Harvard is going through a difficult time defending affirmative action as an important practice that creates a diverse environment on Harvard’s campus. The admissions process is by no means perfect, and one issue lies in the aforementioned way in which Harvard recruits rural students to apply to the College.

In that vein, the College must change its practices with respect to recruitment of students from “sparse country.” Part of its mission is to encourage intellectual transformation by having students live in a diverse environment with people from various backgrounds and with different identities, and diversity is multifaceted. Therefore, if Harvard wants to create a truly diverse college community, it must not sacrifice some forms of diversity for others. In this case, Harvard has sacrificed racial and socioeconomic diversity for geographic diversity. Indeed, the Admissions Office’s use of lower standards when sending interest letters to white students from rural states unfairly benefitted those students at the expense of rural students from minority races and lower socioeconomic backgrounds.

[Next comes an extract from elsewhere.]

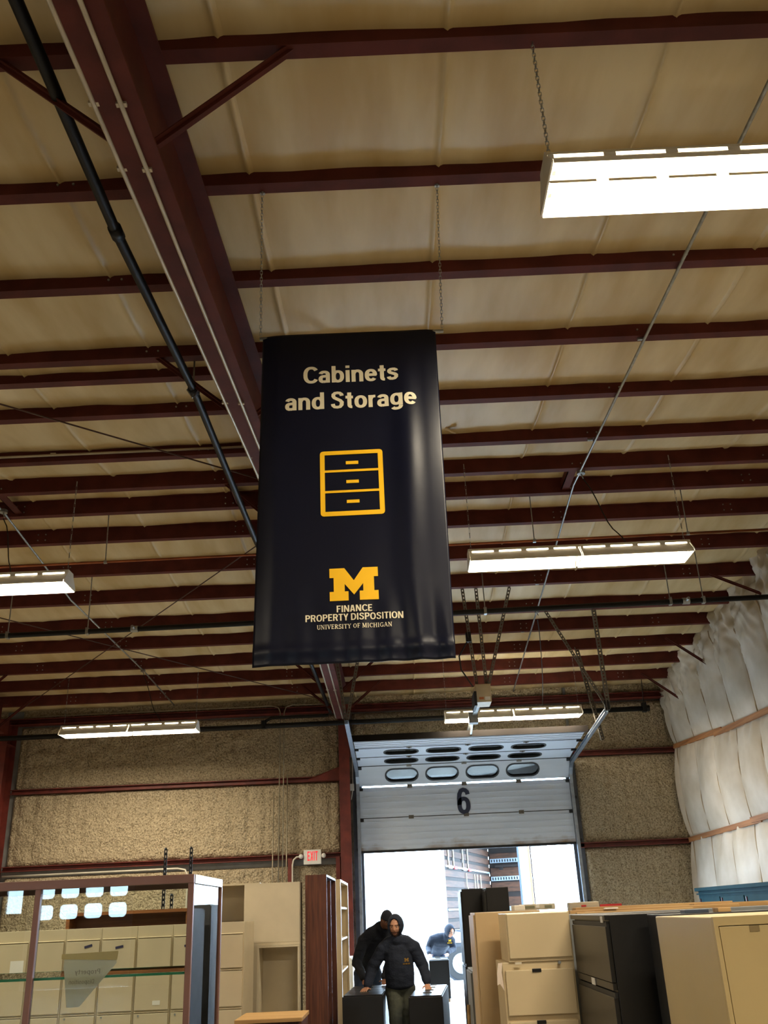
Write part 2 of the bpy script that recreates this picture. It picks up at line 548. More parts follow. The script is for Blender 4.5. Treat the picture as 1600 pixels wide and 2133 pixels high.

Though we uphold our standing behind the Admissions Office in its support of affirmative action, its diversity search leaves much room for improvement. To maintain its integrity, the Admissions Office must stop attempting to cram many different backgrounds and ideas into a very small number of boxes to tick, as it belittles the entire process as well as the students that work hard to be competitive applicants.

We would like to see Harvard continue its efforts to make the campus a truly inclusive space. In order to do so, the College should actively address such problems and make the admissions process more equitable. As a result, the Admissions Office should change its approach to this particular diversity search, however well-intentioned it may be. Harvard should critically analyze its scouting processes to minimize bias and ensure the comprehensive evaluation of every prospective student. In sum, the Admissions Office should not use one form of diversity to belittle another. Students deserve better than that.

This staff editorial is the product of discussions at regular Editorial Board meetings. In order to ensure the impartiality of our journalism, Crimson editors who choose to opine and vote at these meetings are not involved in the reporting of articles on similar topics.